I am very aware of the lifestyle of landlords in the East Godavari region, their body language, the dialogue delivery, the sarcasm and the behaviour and felt Sai Kumar garu could pull off Komarraju's part. Luckily, it was the first web show in their careers. I was initially unsure if Sai Kumar and Radhika would give their nod. I gave them only a brief narration and the success of Thimmarusu came at the right time, convincing them to say yes quickly.

Finding the balance between family drama and thrills in Gaalivaana

I am not particularly fond of drama-overdose. We always know, as a viewer, when it's right to cut it short and get restless if the drama stretches beyond necessity. When you are aware of those limits, the job is done. In this show, there are a few crucial emotional sequences that had to shape up well for audiences to invest their time in the later episodes. I made sure the emotional foundation for it was strong enough.

The reason behind making the cop a woman, as opposed to the initial plan

When we were imagining that role as a male cop who had a child, I kept feeling that the mother-daughter relationship would be more compelling. Moreover, there are a lot of interrogation scenes in the show where the cop has to interact with the female characters (played by Chandini Chowdary, Ashrita Vemuganti and Radhika). I thought the drama would work out better when the female characters interact with the cop of their same gender and have an additional reason to open up to them.

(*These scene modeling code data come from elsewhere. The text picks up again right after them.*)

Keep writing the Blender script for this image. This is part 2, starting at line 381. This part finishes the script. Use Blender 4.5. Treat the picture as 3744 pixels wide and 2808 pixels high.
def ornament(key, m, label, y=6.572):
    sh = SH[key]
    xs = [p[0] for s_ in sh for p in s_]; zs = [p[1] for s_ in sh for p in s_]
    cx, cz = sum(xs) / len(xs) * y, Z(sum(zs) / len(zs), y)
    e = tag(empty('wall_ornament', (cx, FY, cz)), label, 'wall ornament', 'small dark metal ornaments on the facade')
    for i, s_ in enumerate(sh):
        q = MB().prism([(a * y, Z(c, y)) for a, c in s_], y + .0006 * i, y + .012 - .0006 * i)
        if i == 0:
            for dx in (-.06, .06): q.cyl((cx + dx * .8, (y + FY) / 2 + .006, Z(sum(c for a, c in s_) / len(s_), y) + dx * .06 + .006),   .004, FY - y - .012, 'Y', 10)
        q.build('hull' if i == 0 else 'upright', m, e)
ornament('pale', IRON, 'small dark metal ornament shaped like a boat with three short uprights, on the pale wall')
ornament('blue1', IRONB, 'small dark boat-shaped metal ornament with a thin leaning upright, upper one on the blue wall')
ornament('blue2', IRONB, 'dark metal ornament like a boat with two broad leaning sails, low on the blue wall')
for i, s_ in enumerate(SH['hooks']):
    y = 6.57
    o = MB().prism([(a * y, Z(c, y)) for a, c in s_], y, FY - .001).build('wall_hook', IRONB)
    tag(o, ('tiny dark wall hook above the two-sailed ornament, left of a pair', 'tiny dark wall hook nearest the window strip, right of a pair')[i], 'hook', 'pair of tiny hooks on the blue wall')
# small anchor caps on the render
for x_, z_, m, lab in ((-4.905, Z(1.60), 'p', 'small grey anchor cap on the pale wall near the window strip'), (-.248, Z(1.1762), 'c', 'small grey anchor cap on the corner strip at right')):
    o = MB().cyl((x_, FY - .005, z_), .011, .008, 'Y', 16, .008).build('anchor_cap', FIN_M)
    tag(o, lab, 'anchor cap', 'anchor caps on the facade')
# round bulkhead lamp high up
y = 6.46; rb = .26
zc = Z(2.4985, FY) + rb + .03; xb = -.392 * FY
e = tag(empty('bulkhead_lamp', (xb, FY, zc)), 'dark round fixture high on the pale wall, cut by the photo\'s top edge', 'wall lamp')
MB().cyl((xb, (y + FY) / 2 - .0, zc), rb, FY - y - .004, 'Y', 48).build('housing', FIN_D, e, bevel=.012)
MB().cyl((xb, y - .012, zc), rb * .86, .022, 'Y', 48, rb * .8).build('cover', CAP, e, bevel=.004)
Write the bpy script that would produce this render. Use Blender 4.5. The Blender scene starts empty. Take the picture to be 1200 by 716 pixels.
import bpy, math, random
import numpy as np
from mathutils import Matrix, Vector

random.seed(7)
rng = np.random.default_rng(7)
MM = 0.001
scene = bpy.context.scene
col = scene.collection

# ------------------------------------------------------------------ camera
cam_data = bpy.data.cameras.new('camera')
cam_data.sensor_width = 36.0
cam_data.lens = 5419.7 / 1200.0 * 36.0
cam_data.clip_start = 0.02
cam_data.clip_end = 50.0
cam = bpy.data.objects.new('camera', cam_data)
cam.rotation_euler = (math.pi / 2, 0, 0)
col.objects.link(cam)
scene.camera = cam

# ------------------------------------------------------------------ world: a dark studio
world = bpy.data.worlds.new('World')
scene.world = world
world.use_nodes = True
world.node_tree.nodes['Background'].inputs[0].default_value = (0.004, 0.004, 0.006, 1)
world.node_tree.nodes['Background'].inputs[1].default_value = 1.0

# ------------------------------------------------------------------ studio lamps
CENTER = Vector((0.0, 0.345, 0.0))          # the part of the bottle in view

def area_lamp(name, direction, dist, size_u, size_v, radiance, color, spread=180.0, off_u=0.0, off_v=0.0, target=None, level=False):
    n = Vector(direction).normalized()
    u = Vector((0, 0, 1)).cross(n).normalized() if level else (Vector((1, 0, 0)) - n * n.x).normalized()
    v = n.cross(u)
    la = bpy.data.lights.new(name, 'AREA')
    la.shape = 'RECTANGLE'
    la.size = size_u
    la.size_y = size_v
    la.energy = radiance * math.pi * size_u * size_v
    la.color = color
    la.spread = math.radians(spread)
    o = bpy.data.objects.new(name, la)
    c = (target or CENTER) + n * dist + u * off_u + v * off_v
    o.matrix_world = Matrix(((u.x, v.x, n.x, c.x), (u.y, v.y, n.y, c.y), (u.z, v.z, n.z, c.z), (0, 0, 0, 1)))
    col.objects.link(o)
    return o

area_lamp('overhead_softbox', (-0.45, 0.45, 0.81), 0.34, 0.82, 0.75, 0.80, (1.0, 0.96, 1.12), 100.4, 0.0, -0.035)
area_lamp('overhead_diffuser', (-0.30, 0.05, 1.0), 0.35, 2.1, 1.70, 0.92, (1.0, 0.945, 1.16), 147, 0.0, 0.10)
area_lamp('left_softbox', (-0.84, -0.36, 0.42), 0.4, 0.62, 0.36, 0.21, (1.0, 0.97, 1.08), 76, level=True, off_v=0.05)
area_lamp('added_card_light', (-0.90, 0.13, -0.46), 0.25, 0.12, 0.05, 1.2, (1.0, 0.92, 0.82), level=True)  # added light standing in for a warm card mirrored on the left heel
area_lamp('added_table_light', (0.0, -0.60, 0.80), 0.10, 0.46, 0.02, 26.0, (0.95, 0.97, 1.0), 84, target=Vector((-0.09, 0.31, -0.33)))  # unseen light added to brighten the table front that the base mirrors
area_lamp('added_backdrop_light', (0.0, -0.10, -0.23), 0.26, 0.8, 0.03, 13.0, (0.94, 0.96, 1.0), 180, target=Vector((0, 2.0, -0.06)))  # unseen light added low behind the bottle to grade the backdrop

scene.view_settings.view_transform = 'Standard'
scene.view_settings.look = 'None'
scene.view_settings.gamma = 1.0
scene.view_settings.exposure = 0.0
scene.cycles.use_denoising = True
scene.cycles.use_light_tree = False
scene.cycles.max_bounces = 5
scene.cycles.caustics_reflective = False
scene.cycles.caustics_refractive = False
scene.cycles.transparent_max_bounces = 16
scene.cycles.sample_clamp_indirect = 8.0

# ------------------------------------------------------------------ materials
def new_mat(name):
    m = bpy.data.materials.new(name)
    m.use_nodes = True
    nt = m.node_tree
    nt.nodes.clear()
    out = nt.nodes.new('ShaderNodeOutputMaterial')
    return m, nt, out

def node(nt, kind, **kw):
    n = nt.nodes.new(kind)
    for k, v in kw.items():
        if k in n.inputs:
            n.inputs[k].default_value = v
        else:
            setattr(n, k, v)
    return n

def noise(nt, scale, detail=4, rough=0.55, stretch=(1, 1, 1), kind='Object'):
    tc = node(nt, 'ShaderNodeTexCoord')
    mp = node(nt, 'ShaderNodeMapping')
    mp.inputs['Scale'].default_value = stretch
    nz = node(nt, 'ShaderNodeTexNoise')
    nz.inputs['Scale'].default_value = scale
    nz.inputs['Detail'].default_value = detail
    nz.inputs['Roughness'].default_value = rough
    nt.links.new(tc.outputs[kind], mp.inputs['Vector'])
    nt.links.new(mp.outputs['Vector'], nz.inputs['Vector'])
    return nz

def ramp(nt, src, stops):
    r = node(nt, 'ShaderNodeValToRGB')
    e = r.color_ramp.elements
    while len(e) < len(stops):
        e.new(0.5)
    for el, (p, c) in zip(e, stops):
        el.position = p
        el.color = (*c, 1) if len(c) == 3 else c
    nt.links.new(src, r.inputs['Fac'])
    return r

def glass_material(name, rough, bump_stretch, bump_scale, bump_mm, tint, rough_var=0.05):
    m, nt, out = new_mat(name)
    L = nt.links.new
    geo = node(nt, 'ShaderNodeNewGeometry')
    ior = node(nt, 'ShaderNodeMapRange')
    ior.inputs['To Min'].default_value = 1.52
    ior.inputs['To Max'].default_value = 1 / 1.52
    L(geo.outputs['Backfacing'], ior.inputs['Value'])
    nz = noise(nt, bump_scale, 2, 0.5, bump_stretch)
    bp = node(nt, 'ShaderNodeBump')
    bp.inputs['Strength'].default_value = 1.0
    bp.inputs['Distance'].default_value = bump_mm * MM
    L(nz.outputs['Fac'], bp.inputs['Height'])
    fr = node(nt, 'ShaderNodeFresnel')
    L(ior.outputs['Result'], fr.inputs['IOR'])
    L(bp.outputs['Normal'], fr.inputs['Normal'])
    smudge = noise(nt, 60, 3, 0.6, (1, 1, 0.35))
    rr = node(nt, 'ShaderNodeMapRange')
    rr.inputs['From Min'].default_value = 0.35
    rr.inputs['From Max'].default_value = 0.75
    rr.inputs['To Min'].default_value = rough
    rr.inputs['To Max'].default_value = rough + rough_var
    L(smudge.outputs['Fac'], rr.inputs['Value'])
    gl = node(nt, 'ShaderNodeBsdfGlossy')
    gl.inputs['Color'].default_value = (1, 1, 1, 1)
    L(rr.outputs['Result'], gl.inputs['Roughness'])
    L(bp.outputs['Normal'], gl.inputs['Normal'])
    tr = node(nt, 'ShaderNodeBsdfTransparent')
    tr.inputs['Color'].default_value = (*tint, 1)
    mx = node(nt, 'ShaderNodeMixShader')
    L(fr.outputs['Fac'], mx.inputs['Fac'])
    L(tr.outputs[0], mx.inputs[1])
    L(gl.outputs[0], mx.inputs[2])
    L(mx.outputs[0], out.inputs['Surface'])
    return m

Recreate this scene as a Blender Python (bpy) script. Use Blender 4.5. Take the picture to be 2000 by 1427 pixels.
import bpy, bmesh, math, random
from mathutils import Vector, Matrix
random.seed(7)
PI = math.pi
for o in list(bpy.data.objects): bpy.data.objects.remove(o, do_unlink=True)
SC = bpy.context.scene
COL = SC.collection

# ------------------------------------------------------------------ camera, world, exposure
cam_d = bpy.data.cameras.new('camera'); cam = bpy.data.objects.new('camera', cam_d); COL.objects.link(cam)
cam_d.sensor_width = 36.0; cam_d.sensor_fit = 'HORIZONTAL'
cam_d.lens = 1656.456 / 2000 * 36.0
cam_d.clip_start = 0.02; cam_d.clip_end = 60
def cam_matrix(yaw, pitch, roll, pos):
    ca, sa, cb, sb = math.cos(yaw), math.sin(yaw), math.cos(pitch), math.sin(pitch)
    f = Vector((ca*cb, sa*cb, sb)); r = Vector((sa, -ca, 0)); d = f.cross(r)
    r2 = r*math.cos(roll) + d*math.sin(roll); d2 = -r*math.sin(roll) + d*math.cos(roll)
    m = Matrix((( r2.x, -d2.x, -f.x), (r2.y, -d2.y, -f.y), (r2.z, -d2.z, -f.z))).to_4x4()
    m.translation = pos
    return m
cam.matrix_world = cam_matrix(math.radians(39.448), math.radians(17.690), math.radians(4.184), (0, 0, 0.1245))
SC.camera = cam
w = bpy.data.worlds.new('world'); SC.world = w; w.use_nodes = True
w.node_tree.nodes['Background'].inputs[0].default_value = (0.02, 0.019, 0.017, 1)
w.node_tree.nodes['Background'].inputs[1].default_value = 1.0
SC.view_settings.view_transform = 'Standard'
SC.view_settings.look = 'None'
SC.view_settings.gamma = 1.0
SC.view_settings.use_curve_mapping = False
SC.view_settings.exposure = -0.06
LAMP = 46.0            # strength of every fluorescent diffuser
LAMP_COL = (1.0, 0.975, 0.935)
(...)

If the Thimmarusu experience groomed him well to handle the thriller genre for Gaalivaana

The experience of handling a thriller like Thimmarusu was an added advantage before Gaalivaana. I am always fond of thrillers and that's the reason I had said yes to Thimmarusu too where I enjoyed keeping audiences hooked with different twists and turns. This show was a family thriller too and I couldn't have asked for anything more. Unlike The Grill, Gaalivaana is coming at a time when the OTT medium has come a long way and I hope audiences like it. Gaalivaana will be a gripping show with wonderful performances and is technically strong. We've been positive about it from day one and we're confident that our conviction will pay off.